Do ponto de vista da linguística, o que mais interessa da obra de Rodrigues Lapa não é a tese de literatura Das origens da poesia lírica em Portugal na Idade Média (edição do autor, datada de 1929, mas de 1930), nem as Lições de literatura portuguesa: época medieval (Lisboa, Centro de estudos filológicos, 1934) ou aa edições de autores “brasileiros” (por exemplo, as Obras completas de Tomás António Gonzaga, 2 vols., Rio de Janeiro, Instituto Nacional do Livro, 1957 – bem como os artigos sobre as Cartas Chilenas -, ou Vida e obra de Alvarenga Peixoto, Rio de Janeiro, Instituto Nacional do Livro, 1960).

Veja-se mais cerca da edição e glossário das Cantigas d’escarnho e de mal dizer dos cancioneiros medievais galego-portugueses (Vigo, Galaxia, 1965; 2.ª ed. 1970; 3.ª edição, ilustrada: Lisboa, João Sá da Costa, 1995), da Miscelânea de língua e literatura portuguesa medieval (Rio de Janeiro, Instituto Nacional do Livro, 1965; 2.ª edição, bastante modificada: Universidade de Coimbra, 1982) ou até das aludidas edições divulgadoras organizadas para a Sá da Costa (colecção “Clássicos”) e para a Seara Nova (“Textos literários”) e da corrente Estilística da língua portuguesa (Lisboa, Seara Nova, 1945; muitas reedições melhoradas), “concebido como manual prático de redacção e estilo, mas apoiado num método seguro de análise dos factores linguísticos que encontra as suas raízes na estilística da língua de Charles Bally.

É possível que, passado meio século, o conteúdo normativo e didáctico do livro tenha cedido o passo a uma outra função: a de documento insubstituível sobre o estado da moderna língua portuguesa européia, numa época em que as recolhas científicas de dados ainda não tinham começado” (Ivo Castro). Paradoxalmente, hão-de perder menos com o passar dos anos as peças da polémica com J. J. Oliveira Guimarães e outros textos de ocasião arquivados em As minhas razões. “Memórias de um idealista que quis endireitar o mundo…” (Coimbra editora, 1983) e a meia centena de recensões que fez. Quanto aos Estudos galego-portugueses. Por uma Galiza renovada (Lisboa, Sá da Costa, 1979), reúne trabalhos com a Galiza como denominador comum.

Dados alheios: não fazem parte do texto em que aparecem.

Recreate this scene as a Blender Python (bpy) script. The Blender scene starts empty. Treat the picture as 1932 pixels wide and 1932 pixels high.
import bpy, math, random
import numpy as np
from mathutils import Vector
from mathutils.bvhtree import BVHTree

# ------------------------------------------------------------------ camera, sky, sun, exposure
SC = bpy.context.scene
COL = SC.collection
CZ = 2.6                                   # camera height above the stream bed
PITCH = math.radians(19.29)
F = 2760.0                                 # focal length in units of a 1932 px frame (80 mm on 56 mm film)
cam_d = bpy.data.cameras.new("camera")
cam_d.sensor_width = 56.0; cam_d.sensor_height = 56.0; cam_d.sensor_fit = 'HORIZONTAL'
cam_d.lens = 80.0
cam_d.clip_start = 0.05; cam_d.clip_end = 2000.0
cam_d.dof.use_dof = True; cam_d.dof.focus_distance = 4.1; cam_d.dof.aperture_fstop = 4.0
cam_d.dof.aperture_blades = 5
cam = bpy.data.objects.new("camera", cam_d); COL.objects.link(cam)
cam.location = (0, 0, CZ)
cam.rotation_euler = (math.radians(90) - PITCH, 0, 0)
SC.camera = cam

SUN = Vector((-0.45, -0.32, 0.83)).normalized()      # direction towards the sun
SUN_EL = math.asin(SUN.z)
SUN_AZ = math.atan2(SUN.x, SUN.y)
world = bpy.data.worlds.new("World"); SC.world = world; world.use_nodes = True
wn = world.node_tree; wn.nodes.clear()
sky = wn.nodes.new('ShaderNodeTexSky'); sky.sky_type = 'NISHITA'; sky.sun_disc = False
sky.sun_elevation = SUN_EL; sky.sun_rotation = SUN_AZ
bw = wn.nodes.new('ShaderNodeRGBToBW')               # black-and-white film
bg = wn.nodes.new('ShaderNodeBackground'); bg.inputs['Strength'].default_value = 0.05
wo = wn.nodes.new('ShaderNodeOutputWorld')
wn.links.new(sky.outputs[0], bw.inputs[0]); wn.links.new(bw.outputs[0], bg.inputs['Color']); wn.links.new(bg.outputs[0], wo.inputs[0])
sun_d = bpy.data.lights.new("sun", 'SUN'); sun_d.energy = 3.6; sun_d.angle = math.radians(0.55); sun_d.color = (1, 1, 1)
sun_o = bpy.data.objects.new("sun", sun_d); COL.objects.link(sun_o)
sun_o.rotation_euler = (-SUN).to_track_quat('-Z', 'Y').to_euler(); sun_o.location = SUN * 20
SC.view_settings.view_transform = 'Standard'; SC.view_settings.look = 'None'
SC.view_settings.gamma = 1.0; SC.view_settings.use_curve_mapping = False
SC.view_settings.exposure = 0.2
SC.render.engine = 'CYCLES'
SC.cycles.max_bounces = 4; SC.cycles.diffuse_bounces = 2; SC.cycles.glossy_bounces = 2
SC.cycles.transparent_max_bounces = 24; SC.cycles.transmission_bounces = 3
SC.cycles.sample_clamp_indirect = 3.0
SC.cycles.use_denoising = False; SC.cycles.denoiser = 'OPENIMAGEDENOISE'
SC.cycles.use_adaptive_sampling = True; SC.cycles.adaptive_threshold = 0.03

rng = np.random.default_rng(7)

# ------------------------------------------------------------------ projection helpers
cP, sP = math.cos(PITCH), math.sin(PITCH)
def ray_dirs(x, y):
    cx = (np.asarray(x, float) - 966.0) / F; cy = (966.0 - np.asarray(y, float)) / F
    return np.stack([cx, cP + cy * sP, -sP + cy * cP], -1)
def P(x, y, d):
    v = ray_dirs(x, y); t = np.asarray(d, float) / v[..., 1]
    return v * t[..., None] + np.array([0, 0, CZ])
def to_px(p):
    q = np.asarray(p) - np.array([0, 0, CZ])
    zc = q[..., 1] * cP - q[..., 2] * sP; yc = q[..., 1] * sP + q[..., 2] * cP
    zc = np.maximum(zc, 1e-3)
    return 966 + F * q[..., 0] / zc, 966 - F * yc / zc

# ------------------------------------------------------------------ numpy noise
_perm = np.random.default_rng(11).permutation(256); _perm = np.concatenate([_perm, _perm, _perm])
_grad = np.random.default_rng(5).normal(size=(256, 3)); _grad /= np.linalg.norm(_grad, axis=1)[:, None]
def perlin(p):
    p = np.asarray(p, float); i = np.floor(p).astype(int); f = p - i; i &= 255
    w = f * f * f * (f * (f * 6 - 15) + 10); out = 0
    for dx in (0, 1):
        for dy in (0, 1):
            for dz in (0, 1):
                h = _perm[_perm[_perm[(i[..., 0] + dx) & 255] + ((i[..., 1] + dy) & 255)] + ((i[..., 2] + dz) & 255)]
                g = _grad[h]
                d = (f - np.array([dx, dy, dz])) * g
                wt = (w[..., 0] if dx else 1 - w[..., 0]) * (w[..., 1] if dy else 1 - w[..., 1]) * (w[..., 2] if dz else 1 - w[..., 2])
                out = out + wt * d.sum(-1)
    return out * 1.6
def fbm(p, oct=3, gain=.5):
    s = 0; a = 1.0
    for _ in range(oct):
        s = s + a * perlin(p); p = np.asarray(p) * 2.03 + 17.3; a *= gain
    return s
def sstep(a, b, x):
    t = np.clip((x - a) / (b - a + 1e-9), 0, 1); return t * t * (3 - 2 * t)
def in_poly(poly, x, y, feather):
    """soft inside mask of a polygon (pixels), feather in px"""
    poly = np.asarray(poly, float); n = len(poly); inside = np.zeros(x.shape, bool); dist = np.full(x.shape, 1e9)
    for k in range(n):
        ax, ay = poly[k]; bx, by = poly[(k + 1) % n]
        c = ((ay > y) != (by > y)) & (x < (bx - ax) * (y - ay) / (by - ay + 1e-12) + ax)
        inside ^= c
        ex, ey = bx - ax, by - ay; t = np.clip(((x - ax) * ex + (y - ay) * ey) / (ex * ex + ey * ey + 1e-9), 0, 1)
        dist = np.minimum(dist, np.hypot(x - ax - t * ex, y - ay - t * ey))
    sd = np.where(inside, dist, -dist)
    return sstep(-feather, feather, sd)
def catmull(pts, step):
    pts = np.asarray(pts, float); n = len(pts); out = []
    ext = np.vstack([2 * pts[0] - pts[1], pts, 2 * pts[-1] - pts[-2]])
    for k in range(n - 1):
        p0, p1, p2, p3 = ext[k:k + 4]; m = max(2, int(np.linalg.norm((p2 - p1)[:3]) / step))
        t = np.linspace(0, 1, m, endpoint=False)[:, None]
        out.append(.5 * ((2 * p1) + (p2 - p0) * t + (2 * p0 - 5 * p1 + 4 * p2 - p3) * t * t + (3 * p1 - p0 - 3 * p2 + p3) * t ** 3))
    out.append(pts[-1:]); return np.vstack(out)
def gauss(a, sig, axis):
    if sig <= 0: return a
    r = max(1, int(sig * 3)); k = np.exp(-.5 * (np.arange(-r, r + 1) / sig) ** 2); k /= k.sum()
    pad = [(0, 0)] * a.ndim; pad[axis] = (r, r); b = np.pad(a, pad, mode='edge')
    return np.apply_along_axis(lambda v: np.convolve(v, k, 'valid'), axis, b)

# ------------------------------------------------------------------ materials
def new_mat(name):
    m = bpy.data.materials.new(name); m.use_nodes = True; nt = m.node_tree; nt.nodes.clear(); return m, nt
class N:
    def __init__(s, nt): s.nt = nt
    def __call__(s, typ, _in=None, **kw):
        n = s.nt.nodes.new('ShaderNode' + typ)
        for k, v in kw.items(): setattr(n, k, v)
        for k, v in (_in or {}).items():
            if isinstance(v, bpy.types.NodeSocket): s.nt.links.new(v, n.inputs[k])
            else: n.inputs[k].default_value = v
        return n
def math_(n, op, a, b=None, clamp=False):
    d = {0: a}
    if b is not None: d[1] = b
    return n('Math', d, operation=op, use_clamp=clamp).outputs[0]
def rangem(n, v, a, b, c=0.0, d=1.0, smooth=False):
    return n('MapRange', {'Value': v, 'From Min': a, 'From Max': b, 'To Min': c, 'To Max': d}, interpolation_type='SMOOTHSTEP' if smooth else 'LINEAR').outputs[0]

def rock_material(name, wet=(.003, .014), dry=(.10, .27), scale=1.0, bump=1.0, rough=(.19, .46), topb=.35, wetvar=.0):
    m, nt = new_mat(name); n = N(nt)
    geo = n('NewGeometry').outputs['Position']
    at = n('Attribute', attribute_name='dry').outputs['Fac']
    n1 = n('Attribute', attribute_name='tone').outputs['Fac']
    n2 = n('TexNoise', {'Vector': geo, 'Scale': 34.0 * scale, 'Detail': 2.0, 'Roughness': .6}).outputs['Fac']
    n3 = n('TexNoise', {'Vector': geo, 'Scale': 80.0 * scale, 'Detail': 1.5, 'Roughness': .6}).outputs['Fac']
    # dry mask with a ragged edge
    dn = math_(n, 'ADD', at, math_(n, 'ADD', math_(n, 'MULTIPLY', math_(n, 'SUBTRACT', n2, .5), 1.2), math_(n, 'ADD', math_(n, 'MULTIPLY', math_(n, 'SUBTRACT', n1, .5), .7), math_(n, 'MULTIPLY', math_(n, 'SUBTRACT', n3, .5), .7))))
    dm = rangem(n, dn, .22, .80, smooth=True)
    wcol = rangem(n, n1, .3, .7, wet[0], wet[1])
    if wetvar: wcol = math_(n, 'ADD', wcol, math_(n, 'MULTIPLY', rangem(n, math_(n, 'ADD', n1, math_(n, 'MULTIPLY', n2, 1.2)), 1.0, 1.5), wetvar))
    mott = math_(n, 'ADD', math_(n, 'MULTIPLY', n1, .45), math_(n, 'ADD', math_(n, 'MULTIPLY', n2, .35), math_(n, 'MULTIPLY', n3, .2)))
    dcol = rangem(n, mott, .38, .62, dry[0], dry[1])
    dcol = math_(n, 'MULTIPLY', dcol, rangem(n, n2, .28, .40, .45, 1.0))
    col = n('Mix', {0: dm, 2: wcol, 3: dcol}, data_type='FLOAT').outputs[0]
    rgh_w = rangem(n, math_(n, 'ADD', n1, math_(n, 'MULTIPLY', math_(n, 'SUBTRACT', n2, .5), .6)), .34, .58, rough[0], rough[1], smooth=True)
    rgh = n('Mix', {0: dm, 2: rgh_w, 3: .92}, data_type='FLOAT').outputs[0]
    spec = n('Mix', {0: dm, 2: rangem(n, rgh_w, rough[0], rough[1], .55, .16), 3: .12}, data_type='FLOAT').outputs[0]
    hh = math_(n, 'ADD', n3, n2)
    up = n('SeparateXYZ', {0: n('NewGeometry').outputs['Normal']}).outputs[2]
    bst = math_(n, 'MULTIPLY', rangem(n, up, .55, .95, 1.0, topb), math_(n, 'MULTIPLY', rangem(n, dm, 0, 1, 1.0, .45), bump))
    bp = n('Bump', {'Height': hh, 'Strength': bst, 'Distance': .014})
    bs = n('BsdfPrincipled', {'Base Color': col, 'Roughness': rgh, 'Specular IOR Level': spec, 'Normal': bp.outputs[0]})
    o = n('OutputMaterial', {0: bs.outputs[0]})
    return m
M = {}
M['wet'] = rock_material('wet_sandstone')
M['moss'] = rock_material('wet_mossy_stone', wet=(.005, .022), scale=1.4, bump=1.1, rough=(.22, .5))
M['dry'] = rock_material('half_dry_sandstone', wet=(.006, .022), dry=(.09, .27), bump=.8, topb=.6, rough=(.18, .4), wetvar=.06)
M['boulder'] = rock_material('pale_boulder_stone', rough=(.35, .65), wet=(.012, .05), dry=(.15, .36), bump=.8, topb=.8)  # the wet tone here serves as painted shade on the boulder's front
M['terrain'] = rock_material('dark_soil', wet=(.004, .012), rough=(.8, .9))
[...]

Entre as publicações saídas pelo centenário do nascimento há livros que acrescentam bastante ao conhecimento da figura de Lapa: da Correspondência de Rodrigues Lapa. Selecção (1929-1985) (Coimbra, Minerva, 1997) resulta perceber-se o trânsito intelectual e afectivo entre Portugal, Brasil e Galiza; em Manuel Rodrigues Lapa. Fotobiografia (por Manuel Ferraz Diogo; Anadia, Casa Rodrigues Lapa, 1997) entrevemos intimidade de Lapa.

Em 1997 realizou-se na Curia um Colóquio internacional inspirado no filólogo, cujas Actas sem dúvida interessarão. Sobre “Rodrigues Lapa, professor da Faculdade de Letras de Lisboa”, ver as Actas do XII Encontro da Associação Portuguesa de Linguística, 2, 1997, pp. 587-604 (Rita Veloso). Usámos também o artigo de Luís Lindley Cintra inserido no volume de homenagem do Boletim de Filologia (28, 1983, pp. 7-15), verbetes no Dicionário da Literatura Medieval Galega e Portuguesa, organizado por G. Lanciani e G. Tavani, 1993 (João Dionísio) e na Biblos. Enciclopédia VERBO das Literaturas de Língua Portuguesa, 2, 1997 (Ivo Castro). Para a bibliografia, veja-se a reunida por Isabel V. Cepeda (Boletim de Filologia, 29, 1984, pp. 595-628).

Manuel Rodrigues Lapa, foi das pessoas que mais emoção sentiu ante o facto extraordinário do nascimento da AGAL, encorajando os seus membros a irem firmes pelo caminho certo que tinham encetado. Lapa foi membro da AGAL -membro de honra, desde o nascimento da AGAL até o seu falecimento, e in memoriam é um dos seus mais destacados vultos, junto com Ricardo Carvalho Calero, Jenaro Marinhas e Ernesto Guerra da Cal.